SK Hynix is almost ready to produce GDDR6 memory with higher than expected per-pin bandwidth:
In a surprising move, SK Hynix has announced its first memory chips based on the yet-unpublished GDDR6 standard. The new DRAM devices for video cards have capacity of 8 Gb and run at 16 Gbps per pin data rate, which is significantly higher than both standard GDDR5 and Micron's unique GDDR5X format. SK Hynix plans to produce its GDDR6 ICs in volume by early 2018.
GDDR5 memory has been used for top-of-the-range video cards for over seven years, since summer 2008 to present. Throughout its active lifespan, GDDR5 increased its data rate by over two times, from 3.6 Gbps to 9 Gbps, whereas its per chip capacities increased by 16 times from 512 Mb to 8 Gb. In fact, numerous high-end graphics cards, such as NVIDIA's GeForce GTX 1060 and 1070, still rely on the GDDR5 technology, which is not going anywhere even after the launch of Micron's GDDR5X with up to 12 Gbps data rate per pin in 2016. As it appears, GDDR6 will be used for high-end graphics cards starting in 2018, just two years after the introduction of GDDR5X.
Previously: Samsung Announces Mass Production of HBM2 DRAM
DDR5 Standard to be Finalized by JEDEC in 2018
(Score: 2) by shortscreen on Monday May 01 2017, @08:22PM
Pentium 3s were terribly memory speed limited. In some cases there was hardly any difference between a P3 800MHz or 1.4GHz if they both had PC-133 SDRAM. This was when Intel started building their shitty graphics into the motherboard chipset, so refreshing the display would eat up precious memory bandwidth. Changing the screen mode to a lower resolution and color depth to reduce bus contention would speed things up measurably. Check out these benchmark results from super pi:
Pentium 3 Coppermine 933MHz (discrete video card) - 2m17s
Pentium 3 Tualitin 800MHz (i830 graphics) - 2m35s
Pentium 3 Tualitin 1.33GHz (i830 graphics) - 2m20s
1.33GHz with lower latency 3-2-2 RAM - 2m06s
1.33GHz with screen mode set to 800x600 16-bit - 1m57s
Athlon XPs were also somewhat limited. Although they used DDR, since speeds eventually got up to 2.3GHz or so, on a 200MHz bus the latency got to be even worse than Pentium 3s (but with 64-byte line size instead of 32)
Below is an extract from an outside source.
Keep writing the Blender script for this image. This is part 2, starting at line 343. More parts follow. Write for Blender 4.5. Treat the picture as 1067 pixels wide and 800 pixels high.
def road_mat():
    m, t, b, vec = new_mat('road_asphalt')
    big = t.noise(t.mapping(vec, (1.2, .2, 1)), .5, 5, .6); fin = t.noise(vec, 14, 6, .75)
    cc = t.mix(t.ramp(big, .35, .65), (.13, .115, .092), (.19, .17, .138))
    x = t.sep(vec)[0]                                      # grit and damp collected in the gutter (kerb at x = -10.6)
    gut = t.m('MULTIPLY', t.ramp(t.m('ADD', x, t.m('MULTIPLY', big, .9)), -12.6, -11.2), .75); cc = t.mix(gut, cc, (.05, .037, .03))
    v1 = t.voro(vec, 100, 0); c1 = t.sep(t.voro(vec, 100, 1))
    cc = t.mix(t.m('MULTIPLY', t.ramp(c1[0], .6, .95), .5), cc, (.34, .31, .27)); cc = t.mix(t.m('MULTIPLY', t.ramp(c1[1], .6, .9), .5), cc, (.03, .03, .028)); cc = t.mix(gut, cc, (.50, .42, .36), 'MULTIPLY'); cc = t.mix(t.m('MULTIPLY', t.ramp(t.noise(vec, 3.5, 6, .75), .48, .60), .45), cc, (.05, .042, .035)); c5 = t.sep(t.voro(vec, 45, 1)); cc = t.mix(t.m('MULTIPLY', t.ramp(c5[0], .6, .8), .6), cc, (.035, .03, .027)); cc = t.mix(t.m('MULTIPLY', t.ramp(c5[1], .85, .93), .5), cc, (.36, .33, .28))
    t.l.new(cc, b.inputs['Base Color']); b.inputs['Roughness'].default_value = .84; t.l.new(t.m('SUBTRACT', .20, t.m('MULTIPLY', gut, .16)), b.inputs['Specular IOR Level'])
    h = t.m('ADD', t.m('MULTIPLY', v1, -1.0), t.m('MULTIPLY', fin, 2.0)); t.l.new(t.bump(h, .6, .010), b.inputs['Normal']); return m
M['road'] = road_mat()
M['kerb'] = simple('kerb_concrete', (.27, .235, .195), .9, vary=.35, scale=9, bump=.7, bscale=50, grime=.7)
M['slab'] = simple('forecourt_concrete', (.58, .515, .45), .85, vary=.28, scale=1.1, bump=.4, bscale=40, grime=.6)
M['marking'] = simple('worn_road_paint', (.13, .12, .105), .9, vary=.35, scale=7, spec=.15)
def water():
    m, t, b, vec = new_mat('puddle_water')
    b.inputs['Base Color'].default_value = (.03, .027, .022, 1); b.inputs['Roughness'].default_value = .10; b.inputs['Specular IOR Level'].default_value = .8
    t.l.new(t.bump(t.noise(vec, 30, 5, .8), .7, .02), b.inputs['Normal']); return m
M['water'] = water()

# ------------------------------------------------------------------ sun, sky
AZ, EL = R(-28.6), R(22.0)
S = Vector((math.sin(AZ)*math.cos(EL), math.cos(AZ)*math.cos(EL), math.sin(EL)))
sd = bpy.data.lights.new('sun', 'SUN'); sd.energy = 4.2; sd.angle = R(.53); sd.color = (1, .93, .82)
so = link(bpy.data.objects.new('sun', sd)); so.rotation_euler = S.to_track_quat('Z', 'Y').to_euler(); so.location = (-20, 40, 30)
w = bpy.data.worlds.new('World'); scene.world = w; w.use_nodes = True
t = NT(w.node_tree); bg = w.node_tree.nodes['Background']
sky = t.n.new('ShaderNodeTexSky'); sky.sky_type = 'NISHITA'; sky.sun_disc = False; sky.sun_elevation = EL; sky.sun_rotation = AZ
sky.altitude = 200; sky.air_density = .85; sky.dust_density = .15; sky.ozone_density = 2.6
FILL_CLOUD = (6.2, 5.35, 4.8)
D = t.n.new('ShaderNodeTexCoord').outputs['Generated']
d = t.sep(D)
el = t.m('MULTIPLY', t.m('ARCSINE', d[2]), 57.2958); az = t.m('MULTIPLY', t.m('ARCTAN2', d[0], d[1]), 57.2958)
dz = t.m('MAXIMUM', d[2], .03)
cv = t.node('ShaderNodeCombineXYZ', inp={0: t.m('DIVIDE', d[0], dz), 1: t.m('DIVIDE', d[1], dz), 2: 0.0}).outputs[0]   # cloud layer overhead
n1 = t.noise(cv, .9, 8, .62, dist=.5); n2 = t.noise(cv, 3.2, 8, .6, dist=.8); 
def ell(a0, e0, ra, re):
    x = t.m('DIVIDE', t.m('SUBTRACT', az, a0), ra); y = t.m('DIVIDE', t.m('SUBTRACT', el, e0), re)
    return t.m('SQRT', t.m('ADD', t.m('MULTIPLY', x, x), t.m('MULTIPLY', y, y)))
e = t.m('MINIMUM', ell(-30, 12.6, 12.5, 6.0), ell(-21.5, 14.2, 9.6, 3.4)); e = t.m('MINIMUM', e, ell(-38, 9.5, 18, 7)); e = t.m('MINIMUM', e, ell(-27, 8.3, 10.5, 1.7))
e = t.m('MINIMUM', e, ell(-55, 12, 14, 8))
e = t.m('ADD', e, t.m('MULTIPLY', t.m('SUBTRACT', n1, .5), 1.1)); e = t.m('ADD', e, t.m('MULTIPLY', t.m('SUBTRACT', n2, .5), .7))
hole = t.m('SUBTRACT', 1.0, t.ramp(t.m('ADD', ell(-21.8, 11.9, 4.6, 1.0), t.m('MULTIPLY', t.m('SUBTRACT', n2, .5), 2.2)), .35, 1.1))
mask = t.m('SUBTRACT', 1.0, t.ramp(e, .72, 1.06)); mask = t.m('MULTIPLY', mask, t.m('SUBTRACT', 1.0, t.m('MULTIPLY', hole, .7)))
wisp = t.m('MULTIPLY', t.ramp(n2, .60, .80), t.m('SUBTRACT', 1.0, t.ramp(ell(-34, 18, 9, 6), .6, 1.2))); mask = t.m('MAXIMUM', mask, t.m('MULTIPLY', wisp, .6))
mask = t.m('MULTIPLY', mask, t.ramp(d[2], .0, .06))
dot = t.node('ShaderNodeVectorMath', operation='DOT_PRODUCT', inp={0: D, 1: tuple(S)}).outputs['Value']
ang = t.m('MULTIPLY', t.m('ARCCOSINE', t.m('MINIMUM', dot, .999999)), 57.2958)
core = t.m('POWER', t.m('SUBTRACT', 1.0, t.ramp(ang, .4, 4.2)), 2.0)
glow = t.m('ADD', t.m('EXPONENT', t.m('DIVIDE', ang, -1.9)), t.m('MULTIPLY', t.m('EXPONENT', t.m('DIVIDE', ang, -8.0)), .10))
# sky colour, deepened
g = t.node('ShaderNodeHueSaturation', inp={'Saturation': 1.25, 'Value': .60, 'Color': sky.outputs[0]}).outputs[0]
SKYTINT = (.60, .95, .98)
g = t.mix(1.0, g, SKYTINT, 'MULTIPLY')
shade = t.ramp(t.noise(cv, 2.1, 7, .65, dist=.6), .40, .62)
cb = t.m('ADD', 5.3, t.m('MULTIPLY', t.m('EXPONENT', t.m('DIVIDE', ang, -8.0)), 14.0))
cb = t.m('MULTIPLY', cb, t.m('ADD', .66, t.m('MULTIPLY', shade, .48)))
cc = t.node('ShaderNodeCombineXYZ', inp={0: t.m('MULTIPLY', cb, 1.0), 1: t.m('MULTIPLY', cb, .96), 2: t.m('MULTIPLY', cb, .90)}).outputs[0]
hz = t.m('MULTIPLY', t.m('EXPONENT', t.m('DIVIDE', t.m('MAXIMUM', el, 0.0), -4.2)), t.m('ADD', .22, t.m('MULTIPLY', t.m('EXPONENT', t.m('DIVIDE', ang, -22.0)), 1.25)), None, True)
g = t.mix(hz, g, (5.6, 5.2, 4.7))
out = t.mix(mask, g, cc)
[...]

Athlon 64s and Pentium Ms greatly reduced this bottleneck by lowering latency and improving cache hit rates, respectively.
The weird thing is that the MOVSD instruction has never been optimized enough for a simple block copy to acheive anything close to theoretical memory throughput. It's always limited by the CPU instead (and read-before-write memory access patterns). I guess new CPUs have a fancier way to do block copies although I have not tried it.